Within a week after I had passed the bar and was officially
given the title of “Staff Attorney” at my employer the CEO came into my office
to ask my opinion about something. My GC
was in a meeting (she was otherwise never
out of the office) and he needed an answer but didn’t want to disturb the
meeting. I was stunned. I didn’t really
know anything about anything at that point – or at least I didn’t think I
did. I stammered a bit and told him I’d
look into it and have an answer within the hour. Luckily for me it was a relatively easy
question and I actually did know the answer but wasn’t confident in it.
Since that day I’ve learned that an in house attorney is
often faced with answering question we aren’t fully trained on. There are two schools of thoughts on this –
some prefer to engage the experts and hire outside counsel to address every
distinct area of law other than what you’ve developed a high level of competency
in. The other thought process is to
learn as much as you can and engage the experts only where the risk warrants
the added expense. For those of us in
leaner startups, we often take the second approach – both out of general philosophy
and financial need. I don’t have the
budget to engage outside counsel every time a general IP or employment law
question comes up – so I’ve learned to become a generalist.
The trick with this second approach is knowing when the risk
is high enough that outside counsel should be brought in (which requires you
admitting to yourself that although you’re a good generalist, you don’t know
everything). Additionally, you have to
make sure that your client understands where you’re level of expertise actually
lies. Over the years I’ve gained more
experience in certain areas than in others and feel like I’ve got a good level
of expertise in my core areas. But I
wouldn’t attempt to draft a patent or a motion.

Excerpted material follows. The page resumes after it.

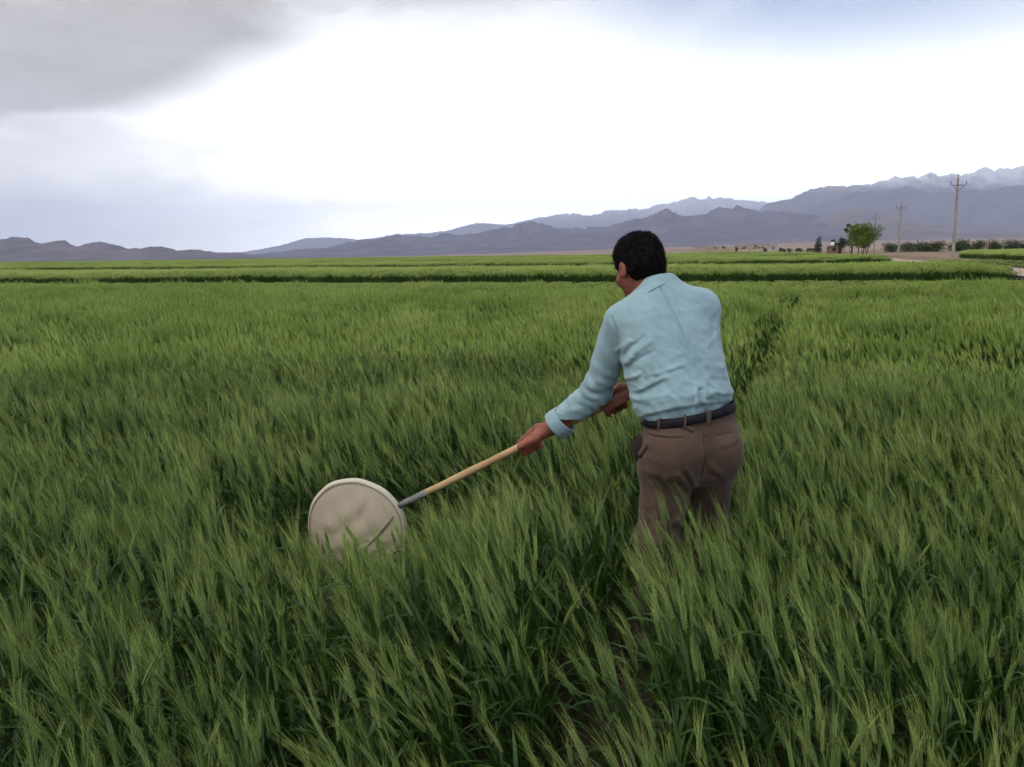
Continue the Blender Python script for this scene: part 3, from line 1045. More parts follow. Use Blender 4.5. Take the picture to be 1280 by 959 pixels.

I might be great negotiating at the business table, but if rules of
evidence are a primary concern in the conversation you want someone who does
that stuff daily. I can keep the minutes
of our board meetings and make sure that the resolutions passed are properly
documented – but you want a specialist working on your IPO.
In order for my approach to be successful, I need to have
confidence in both what I know and what I don’t, and I have to communicate that
well to my client. They need to have
confidence I know what I’m talking about when I tell them they need to make that requested accommodation for the employee and that we don’t need outside counsel to file that trademark,
my paralegal can do that just fine for 1/10th of the cost. I also need them to not freak out when I tell
them that we’ll need to add $10k to the cost of the deal because I’m going to
need outside counsel to help make sure that the agreement is tight and in line
with the tax objectives we have for the transaction. The client needs to know I can't give them tax advice or file that patent lawsuit in the EDTX.
Occasionally, I still need time to research answers for my
CEO. But now, I’m confident that I’ll
find the answer within the timeline and that I know when to pick up the phone
to my specialist. So what's your approach?
This is very interesting, as these two approaches are very helpful. But in my opinion, no matter what approach you will choose, just make sure to do it with confidence. Because you can gain people’s trust once they see that you know what you’re doing, just like with your example. Thanks for sharing!